Tuesday, December 1, 2009

Aperture and Digiscoping

Though digiscoping has opened the doors of nature photography to thousands of birders and other outdoor enthusiasts, it’s still not a silver bullet when it comes to obtaining good results. However, I do feel it’s a compliment to digiscoping whenever it is compared, albeit somewhat skeptically and critically, to high-end super-telephoto setups that cost thousands of dollars more. A common question is what effect will a smaller aperture scope have versus a large one when it comes to digiscoping.

Due to a typically large focal ratio (between aperture and focal length), spotting scopes are inherently optically slow even before you attach a camera. Light gathering is crucial when digiscoping. A small aperture spotting scope lets in less light, which directly results in slower shutter speeds, so if you’re unable to achieve a shutter speed of at least 1/125th of a second, it will be very difficult to freeze subtle movements of even a perched bird. Low shutter speeds often result in blurry images, one of the most common pitfalls facing both novice and seasoned digiscopers.

Less light being gathered also means a slight decrease in resolution, color, and contrast. Some of this can be fixed by post-processing your work with image editing software and tweaking things like contrast levels, brightness, and sharpness. While I’ve seen exceptional results taken with several of the high-end APO, HD, and ED 60mm to 66mm spotting scopes, I personally recommend 80 millimeters or greater for the best possible digiscoping results.

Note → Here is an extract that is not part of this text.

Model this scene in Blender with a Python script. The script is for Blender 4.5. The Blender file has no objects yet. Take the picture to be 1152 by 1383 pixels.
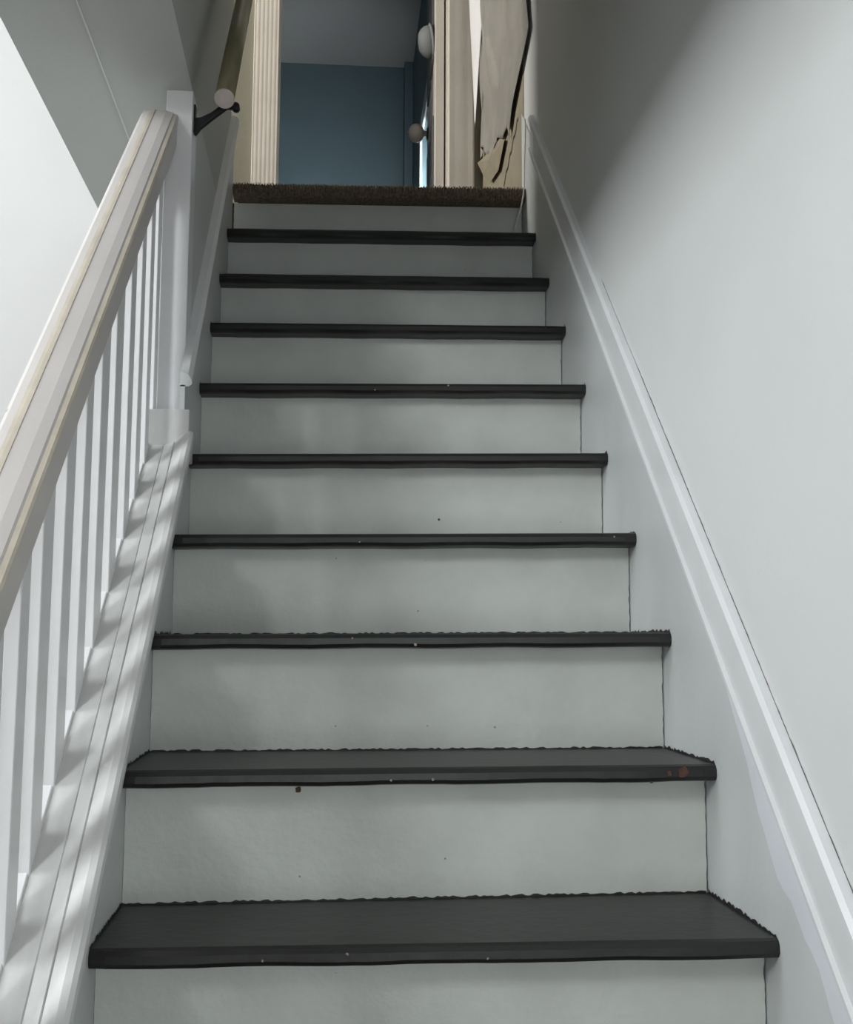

Smaller aperture spotting scopes exist for a good reason; they’re smaller and lighter in weight. Lugging around a large spotting scope and tripod can become burdensome on long hikes, and the relatively nominal lighter weight scopes do seem to make a difference for many individuals, especially those with neck or back problems. It essentially comes down to a question of priorities: are you going to place an emphasis on photography, or would carrying a lighter weight spotting scope benefit your outdoor excursions? It’s ultimately up to you, but now you know what the tradeoffs are to make a more informed decision before purchasing a scope.